空しい苦難

チア・シード

レビ25:18-22   


「この地」が想定されているのは、やはりカナンの地が前提されているからにほかなりません。そこでは、安らかに済むことができる、というのが、最大の報いだったと見るべきでしょう。平安に暮らす、これに勝る恵みはありません。人が平穏無事で生きていられるというのは、かつての時代には、並大抵のことではなかったことでしょう。
 
情報が発達する以前は、どこで何が起ころうと知られることがありませんでした。世論などできません。今から見ると理不尽極まりないことも、当事者にしてみれば仕方のないこと、当たり前のことだったのかもしれません。私たちの感覚を基準にして、昔の人の考え方や判断をとやかく問題視するようなことは、控えるべきです。
 
いつでもどこでも、苦しみというものはありますから、ブッダの四苦八苦も現代人には響きます。しかし、それにしても生きているだけで平和で尊いというような、この感覚は、平和を当然とする私たちには、同じようにはもてないのではないでしょうか。それがようやく、他国の戦争の報道を受けて、少しばかり疑念をもつようになりました。
 
主の掟を実行し、主の法を守り行うことがなくても、多数がさしたる不幸に見舞われず、平和に暮らしている国です。生きるだけで厳しいような環境のことを想像できずに、こうすれば安らかに住むことができる、などと呑気に伝道できるのかどうか、たいへん怪しいものです。人間苦しいものです、などと語り始めても、空々しいだけかもしれません。
 
しかも、そのメッセージが、その苦しみからの助けは、という路線で進むならまだしも、たんなるメッセージの枕詞程度にしか用いず、本当に苦しい人の助けになる言葉を語りはしないのであったら、そんなキリスト教には、何の魅力も感じられないでしょう。
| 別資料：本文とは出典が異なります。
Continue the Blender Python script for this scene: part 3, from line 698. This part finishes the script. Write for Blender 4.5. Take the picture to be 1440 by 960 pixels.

なんとなく「苦難の時代」だと持ち出すだけの挨拶は、要りません。
 
かの律法は、安息の年の心配を解決するような説明が入っています。安息年は種も蒔けません。安息年が明けて翌年に種蒔きをしますから、収穫はさらにもう一年先となります。つごう3年分の収穫が、安息年に先立ち与えられるという配慮がなされています。これは実際的な配慮ですが、何かしら必要は与えられるものと期待したいと思います。